Moda alanında faaliyet gösteren halkla ilişkiler firması KCD, Şubat 2012’de New York Moda Haftası sırasında başlattığı Digital Fashion Shows adlı uygulamayla yalnızca davetli misafirlere sunulan sanal defilelere ev sahipliği yapıyor. İsveçli rapçi Adam Tensta en son single çalışması “Pass it On” u Facebook uygulaması olarak piyasaya çıkardı. Püf noktası? Şarkının sadece tek bir kopyası var ve kullanıcıların dinleme listesine girebilmek için kaydolmaları gerekiyor. Günlük fırsat sitesi Gilt Groupe Kasım 2011’de üyelerine bir adet Virgin America Airbus A320 uçağını (145 yolcu kapasiteli) kiralama fırsatını sundu. 60 bin dolar fiyat biçilen bu fırsatı satın alanlar uçağa diledikleri ismi verip, ismi Aribus’un üstüne yazdırma şansına da sahip oluyordu.
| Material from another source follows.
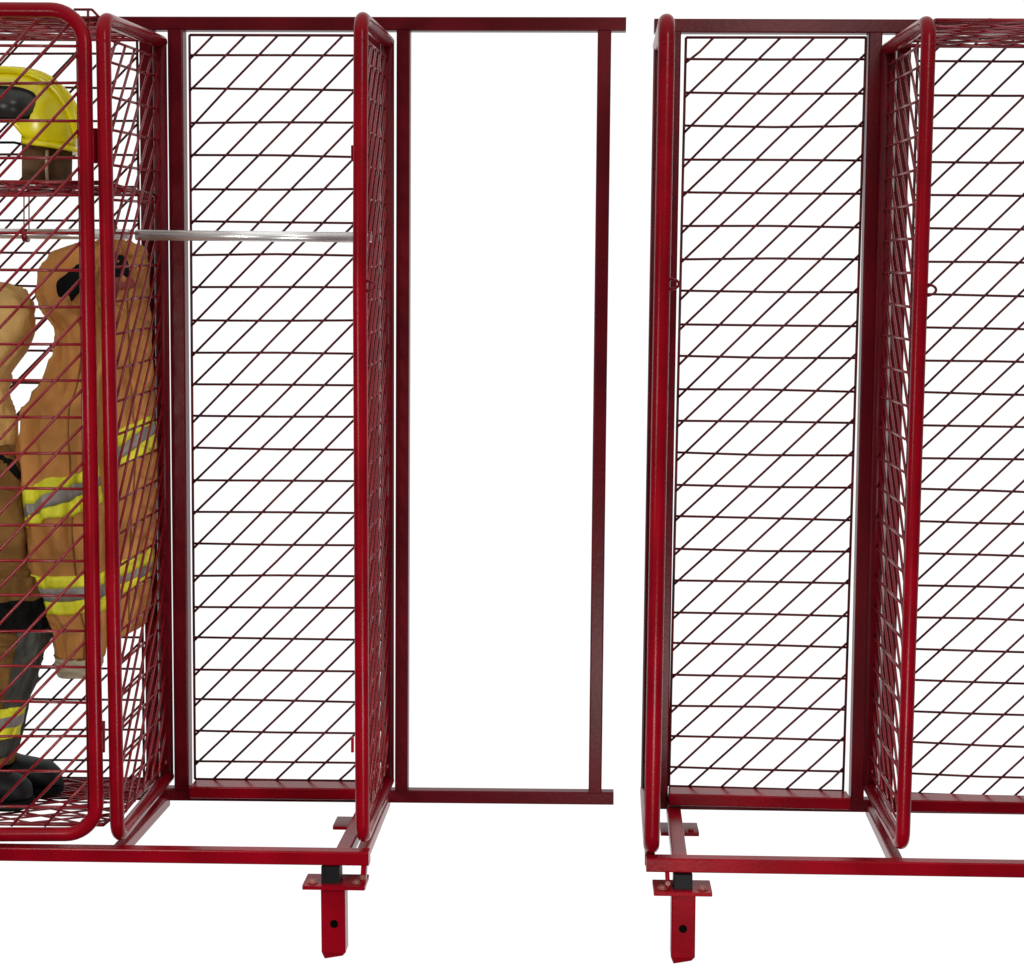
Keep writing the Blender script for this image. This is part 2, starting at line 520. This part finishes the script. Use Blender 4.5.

– Sonuç olarak Trendwatching’in bu trend raporunda sunduğu sonucu da paylaşalım:
E-ticaret ticaretin tamamını etkiler ve karşılığında kendisi de, online ya da geleneksel olsun, tüm diğer ticaret biçimlerini etkileyen aynı tüketici davranış trendlerinden etkilenir.